Most of the answers were mostly correct, but you need to look out for minor things. The problem I had was that I didn't ever set the password of postgres, so I couldn't log into an SQL command line that allowed me to change passwords. These are the steps that I used successfully (note that most or all commands need sudo/root user):

  • Edit the pg_hba.conf in the data directory of the DB cluster you're trying to connect to.

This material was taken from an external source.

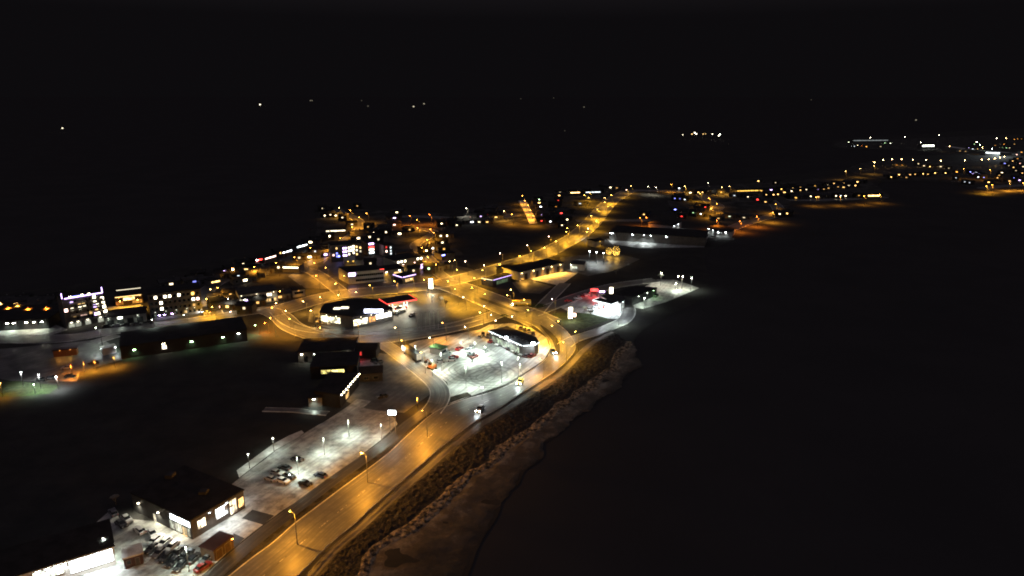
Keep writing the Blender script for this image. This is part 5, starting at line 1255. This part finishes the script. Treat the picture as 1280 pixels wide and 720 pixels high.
def trailer(xa, ya, xb, yb, label):
    a, b_ = G(xa, ya), G(xb, yb); d = b_ - a; L = d.length
    root = empty('box_trailer', a, math.atan2(d.y, d.x)); tag(root, label, 'trailer')
    mb = MB(); mb.box(0, L, -1.25, 1.25, 1.1, 4.0); mb.build('box', M['wallgrey'], root)
    mb = MB(); mb.box(-.02, L+.02, -1.27, 1.27, 4.002, 4.1); mb.build('roof', M['roof2'], root)
    mb = MB(); mb.box(L, L+.06, -1.15, -.05, 1.2, 3.9); mb.build('door', M['wallwhite'], root)  # this end is coloured white to stand for light falling on it
    mb = MB(); mb.box(L, L+.06, .05, 1.15, 1.2, 3.9); mb.build('door', M['wallwhite'], root)
    mb = MB(); mb.box(0, L, -.5, .5, .85, 1.1); mb.build('chassis', M['black'], root)
    for wx in (1.2, L-3.6, L-2.4, L-1.2):
        for wy in (-1.1, 1.1): mb = MB(); mb.tube((wx, wy-.14, .5), (wx, wy+.14, .5), .5, .5, 14); mb.build('wheel', M['black'], root)
    add_light(root, (L+3.0, 0, 5), CO['N'], 500, radius=.3)
trailer(507, 441, 524, 453, 'long dark box trailer with white-lit end at the forecourt corner')

p = G(540, 461); root = empty('digger', (p.x, p.y, .02), 2.4); tag(root, 'small orange digger with folded arm at the forecourt edge', 'digger')
mb = MB(); mb.box(-1.8, 1.8, -1.3, -.75, 0, .75); mb.box(-1.8, 1.8, .75, 1.3, 0, .75); mb.build('track', M['black'], root)
mb = MB(); mb.box(-1.9, 1.0, -1.2, 1.2, .85, 1.9); mb.box(-1.9, -1.0, -1.1, 1.1, 1.9, 2.2); mb.build('body', M['orange_paint_light'], root)
mb = MB(); mb.box(-.4, 1.1, .1, 1.15, 1.9, 2.9); mb.build('cab', M['glass'], root)
mb = MB(); mb.tube((1.0,-.4,1.6), (2.8,-.4,3.6), .22, .18, 8); mb.tube((2.8,-.4,3.6), (4.3,-.4,2.2), .18, .14, 8); mb.build('arm', M['orange_paint_light'], root)
mb = MB(); mb.prism([(4.0,-.9),(4.9,-.9),(4.9,.1),(4.0,.1)], 1.3, 2.2); mb.build('bucket', M['black'], root)

# ------------------------------------------------------------------ trees and shrubs
def bare_tree(x, y, h, label, light=None, leaf=M['twig'], seed=0, spread=.5):
    r = random.Random(seed); p = G(x, y)
    root = empty('bare_tree', p); tag(root, label, 'tree')
    tb = MB(); tb.tube((0,0,0), (0,0,h*.35), h*.03, h*.022, 7); tb.build('trunk', M['bark'], root)
    cb = MB()
    def br(a, d, l, rad, k):
        e = a + d*l; cb.tube(a, e, rad, rad*.6, 5, cap=False)
        if k == 0:
            for _ in range(5):
                q = e + Vector((r.uniform(-1,1), r.uniform(-1,1), r.uniform(-.6,1)))*l*.6
                s = .12; n = Vector((r.uniform(-1,1), r.uniform(-1,1), r.uniform(-1,1))).normalized()*s
                m = n.cross(Vector((0,0,1)))
                cb.quad(q-n-m, q+n-m, q+n+m, q-n+m)
            return
        for _ in range(4):
            nd = (d + Vector((r.uniform(-1,1), r.uniform(-1,1), r.uniform(-.2,.7)))*spread*1.4).normalized(); br(e, nd, l*.7, rad*.6, k-1)
    for _ in range(5):
        d = Vector((r.uniform(-1,1)*spread, r.uniform(-1,1)*spread, 1)).normalized(); br(Vector((0,0,h*.3)), d, h*.25, h*.016, 3)
    cb.build('crown', leaf, root)
    return root
for i, (x, y, h, lb) in enumerate([(540, 378, 4.5, 'frosted bare tree right of the red-edged canopy, nearest the glowing sign'), (551, 381, 5, 'frosted bare tree lit yellowish further right of the canopy'), (557, 384, 4, 'low frosted tree at the right end of the supermarket lot'),
        (730, 392, 4, 'spindly lit tree left of the east forecourt'), (738, 396, 3.5, 'small lit tree at the east forecourt kerb'), (145, 631, 3, 'small green-lit shrub at the west corner of the near store'),
        (498, 394, 5, 'dark bare tree at the right end of the supermarket'), (770, 346, 5, 'dark bare tree behind the snow lot'), (826, 352, 5, 'greenish-lit tree at the top of the east snow lot')]):
    bare_tree(x, y, h, lb, seed=i)
add_light(bpy.data.objects['bare_tree'], (1, -2, 5), CO['N'], 700, radius=.3)
add_light(bpy.data.objects['bare_tree.001'], (1, -2, 5), CO['W'], 600, radius=.3)
add_light(bpy.data.objects['bare_tree.003'], (1, -2, 5), CO['N'], 700, radius=.3)
add_light(bpy.data.objects['bare_tree.008'], (0, -2, 6), CO['N'], 900, radius=.3)

def xmas_tree(x, y, h, s, label, seed):
    r = random.Random(seed); p = G(x, y)
    root = empty('lit_tree', p); tag(root, label, 'tree', 'trees wrapped in golden lights')
    tb = MB(); tb.tube((0,0,0), (0,0,h), .2, .03, 7); tb.build('trunk', M['bark'], root)
    cb = MB(); lb_ = MB()
    for k in range(420):
        t = r.random()**.7; z = .6 + (h-.7)*(1-t) ; R = h*.36*math.sqrt(max(.02, 1 - ((z - h*.55)/(h*.5))**2))
        a = r.uniform(0, 2*math.pi); rr_ = R*math.sqrt(r.uniform(.2, 1))
        q = Vector((math.cos(a)*rr_, math.sin(a)*rr_, z)); d = Vector((math.cos(a), math.sin(a), -.35))*.45; w_ = Vector((-math.sin(a), math.cos(a), 0))*.22
        cb.quad(q-w_, q+w_, q+d+w_*.3, q+d-w_*.3)
        if k % 3 == 0: c_ = Vector((math.cos(a)*R, math.sin(a)*R, z)); lb_.box(c_.x-.09, c_.x+.09, c_.y-.09, c_.y+.09, c_.z-.09, c_.z+.09)
    cb.build('crown', M['twig'], root); lb_.build('light_string', emis(CO['Y'], s), root)
    add_light(root, (0, -h*.5, h*.5), CO['Y'], 1800, radius=.6)
xmas_tree(770, 320, 7.0, 5, 'taller round tree wrapped in bright golden lights behind the small lot', 1)
xmas_tree(761, 319, 5.5, 3, 'shorter tree wrapped in dimmer golden lights left of the taller one', 2)

if '__probe__' in globals(): pass
for o in bpy.data.objects:
    if 'label' in o and len(o['label'].split()) > 16: print('LONG', o['label'])
print('objects', len(bpy.data.objects), 'lights', len([o for o in bpy.data.objects if o.type == 'LIGHT']))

    • The folder of the data directory can be found by inspecting the systemd command line, easily obtained with systemctl status postgresql@VERSION-DB_CLUSTER. Replace VERSION with your PSQL version and DB_CLUSTER with the name of your database cluster. This may be main if it was automatically created, so eg. postgresql@13-main. Alternatively, my bash provided auto-complete after entering postgresql@, so you could try that or look for the postgresql services in the list of all services (systemctl -a). Once you have the status output, look for the second command line after CGroup, which should be rather long, and start with /usr/lib/postgresql/13/bin/postgres or similar (depending on version, distro, and installation method). You are looking for the directory after -D, for example /var/lib/postgresql/13/main.
  • Add the following line: host all all 127.0.0.1/32 trust. This allows for all users on all databases to connect to the database via IPv4 on the local machine unconditionally, without asking for a password. This is a temporary fix and don't forget to remove this line again later on. Just to be sure, I commented out the host all all 127.0.0.1/32 md5 (md5 may be replaced by scram-sha-256), which is valid for the same login data, just requiring a password.
  • Restart the database service: systemctl restart postgresql@... Again, use the exact service you found earlier.
  • Check that the service started properly with systemctl status postgresql@....
  • Connect with psql, and very importantly, force psql to not ask for a password. In my experience, it will ask you for a password even though the server doesn't care, and will still reject your login if your password was wrong. This can be accomplished with the -w flag. The full command line looks something like this: sudo -u postgres psql -w -h 127.0.0.1 -p 5432. Here, postgres is your user and you may have changed that. 5432 is the port of the cluster-specific server and may be higher if you are running more than one cluster (I have 5434 for example).
  • Change the password with the \password special command.
  • Remember to remove the password ignore workaround and restart the server to apply the configuration.